The bull market “heightened investor enthusiasm for equity investment products,” says Li Yimei, deputy general manager of China Asset Management Co. The firm returns in second place in the 2015 China 20, Institutional Investor’s annual ranking of the country’s leading asset managers, with $93.2 billion in assets under management as of March 31. ChinaAMC “took advantage of favorable market conditions by issuing new products” during the equity boom, Li adds, including the MSCI China A-share Exchange-traded Fund in February, the Shanghai Stock Exchange 50 ETF in March and the Shanghai Leading Stocks fund in May.

Bank of Communications Schroder enters the ranking in tenth place after its assets more than quadrupled in the 12 months ended March 31, to $31.2 billion. The firm launched new equity funds in the autumn of 2014; company executives say assets also include for the first time an asset management subsidiary that invests in nonstandard equity and debt products.

This summer’s abrupt market correction reflected waning confidence in China’s slowing economy.
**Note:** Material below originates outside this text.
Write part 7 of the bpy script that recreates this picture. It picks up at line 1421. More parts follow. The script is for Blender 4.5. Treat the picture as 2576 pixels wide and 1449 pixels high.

A move by the People’s Bank of China to adjust its daily fixing method, which effectively devalued the yuan by 2 percent against the dollar in August, intensified the rout.

Managers reacted to the turmoil by scaling back or removing equity-based funds from their lists of investor options and focusing on balanced funds, which combine equities with fixed-income products and cash, says Liu Shichen, an analyst at Shanghai-based consulting firm Z-Ben Advisors.
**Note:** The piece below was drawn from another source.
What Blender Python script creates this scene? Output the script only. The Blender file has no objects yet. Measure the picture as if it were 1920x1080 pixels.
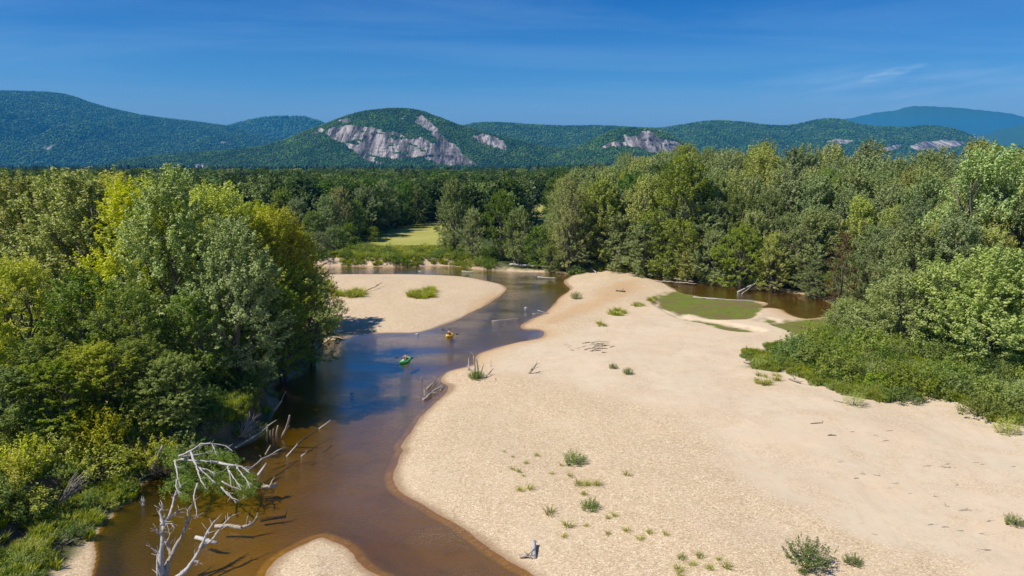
import bpy, math, random
import numpy as np
from mathutils import Vector
R = math.radians
random.seed(7); rng = np.random.default_rng(7)
scene = bpy.context.scene

# ------------------------------------------------------------------ camera, sky, sun, exposure
CAM_H = 25.8
FPX = 1440.0                       # focal length in photo pixels (1920 wide)
PITCH = math.atan(230.0/FPX)
cam_d = bpy.data.cameras.new('camera'); cam = bpy.data.objects.new('camera', cam_d)
scene.collection.objects.link(cam); scene.camera = cam
cam_d.sensor_width = 36; cam_d.lens = 27; cam_d.clip_start = 0.5; cam_d.clip_end = 80000
cam.location = (0, 0, CAM_H); cam.rotation_euler = (math.pi/2 - PITCH, 0, 0)

SUN_EL = 52.0
SX, SY = -0.93, -0.37
_n = math.hypot(SX, SY); SX /= _n; SY /= _n
sd = Vector((SX*math.cos(R(SUN_EL)), SY*math.cos(R(SUN_EL)), math.sin(R(SUN_EL))))
world = bpy.data.worlds.new('World'); scene.world = world; world.use_nodes = True
wn = world.node_tree; wn.nodes.clear()
def N(nt, t, **k):
    n = nt.nodes.new(t)
    for a, b in k.items(): setattr(n, a, b)
    return n
def L(nt, a, b): nt.links.new(a, b)
sky = N(wn, 'ShaderNodeTexSky', sky_type='NISHITA', sun_disc=False, sun_elevation=R(SUN_EL),
        sun_rotation=math.atan2(SX, SY), altitude=150, air_density=1.0, dust_density=0.6, ozone_density=3.0)
tint = N(wn, 'ShaderNodeMix', data_type='RGBA', blend_type='MULTIPLY'); tint.inputs[0].default_value = 1
SKY_TINT = tint.inputs[7]; SKY_TINT.default_value = (0.22, 0.72, 1.22, 1)
L(wn, sky.outputs[0], tint.inputs[6])
_tc0 = N(wn, 'ShaderNodeTexCoord'); _sp0 = N(wn, 'ShaderNodeSeparateXYZ'); L(wn, _tc0.outputs['Generated'], _sp0.inputs[0])
_rm = N(wn, 'ShaderNodeValToRGB'); L(wn, _sp0.outputs[2], _rm.inputs[0]); _e = _rm.color_ramp.elements
_e[0].position = 0.02; _e[0].color = (1.05, 1.05, 1.15, 1); _e[1].position = 0.22; _e[1].color = (0.015, 0.30, 0.75, 1)
_q = _e.new(0.10); _q.color = (0.30, 0.62, 0.96, 1)
L(wn, _rm.outputs[0], SKY_TINT)
# thin wisps of high cloud, placed by sky direction
tc = N(wn, 'ShaderNodeTexCoord'); sep = N(wn, 'ShaderNodeSeparateXYZ'); L(wn, tc.outputs['Generated'], sep.inputs[0])
def M(nt, op, a, b=None, c=None, clamp=False):
    n = N(nt, 'ShaderNodeMath', operation=op); n.use_clamp = clamp
    for i, v in enumerate((a, b, c)):
        if v is None: continue
        if isinstance(v, (int, float)): n.inputs[i].default_value = v
        else: L(nt, v, n.inputs[i])
    return n.outputs[0]
zz = M(wn, 'ADD', M(wn, 'MAXIMUM', sep.outputs[2], 0.0), 0.06)
u_ = M(wn, 'DIVIDE', sep.outputs[0], zz); v_ = M(wn, 'DIVIDE', sep.outputs[1], zz)
cmb = N(wn, 'ShaderNodeCombineXYZ'); L(wn, u_, cmb.inputs[0]); L(wn, v_, cmb.inputs[1])
mp = N(wn, 'ShaderNodeMapping'); mp.inputs['Scale'].default_value = (0.30, 0.8, 1); mp.inputs['Rotation'].default_value = (0, 0, R(12))
L(wn, cmb.outputs[0], mp.inputs[0])
nz = N(wn, 'ShaderNodeTexNoise'); nz.inputs['Scale'].default_value = 1.0; nz.inputs['Detail'].default_value = 9; nz.inputs['Roughness'].default_value = 0.62; nz.inputs['Distortion'].default_value = 0.6
L(wn, mp.outputs[0], nz.inputs[0])
mr = N(wn, 'ShaderNodeMapRange'); mr.inputs[1].default_value = 0.44; mr.inputs[2].default_value = 0.80; mr.inputs[4].default_value = 0.20
L(wn, nz.outputs[0], mr.inputs[0])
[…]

ChinaAMC “changed market strategies to promote low-risk products such as money market funds and bond funds,” says Li, “and promote regular fixed investment, while increasing investor services and training.”

But even money market funds have had to temper client expectations. Yu’e Bao, the behemoth money market fund of Tianhong Asset Management Co. that is sold online through the firm’s partnership with e-commerce giant Alibaba Group, was offering an interest rate of just 3 percent on October 15, down from 4.85 percent at the end of 2014.

Tianhong provides a good gauge of the market volatility. The firm tops the China 20, with assets of $119.3 billion on March 31, but Yu’e Bao, by far its largest fund, saw assets fall by nearly $15.5 billion, or 13 percent, in the quarter ended June 30, when the equity market peaked. The firm hasn’t reported third-quarter figures yet, so it’s not clear if Yu’e Bao benefited from the rush back to money market funds.

Asset managers need not hang their heads, notwithstanding the market turbulence. The industry’s 100 firms were managing a combined $1.046 trillion as of August 1, according to the Asset Management Association of China, up from $904 billion a year earlier and $602 billion in August 2013. Combined assets for the China 20 firms rose 44 percent in the latest year, to nearly $798 billion. Moreover, based on AMAC and II data, the top 20 controlled about 75 percent of the industry’s assets on March 31, up from 61 percent the previous year. Meanwhile, some asset managers who should be among the most stressed-out are insisting China’s stock market downturn is temporary. One such optimist is Ni Ming, a portfolio manager at Yinhua Fund Management Co. Although his firm slides to 16th place in the China 20 from 11th last year and is the only firm in the ranking to have seen its AUM shrink in the 12 months ended March 31, Ni recently told Chinese news portal Sina Finance that he saw “no contradiction between valuations and fundamentals” in the stock market. “The government’s strong hand is still a key factor,” he said. “We are optimistic.”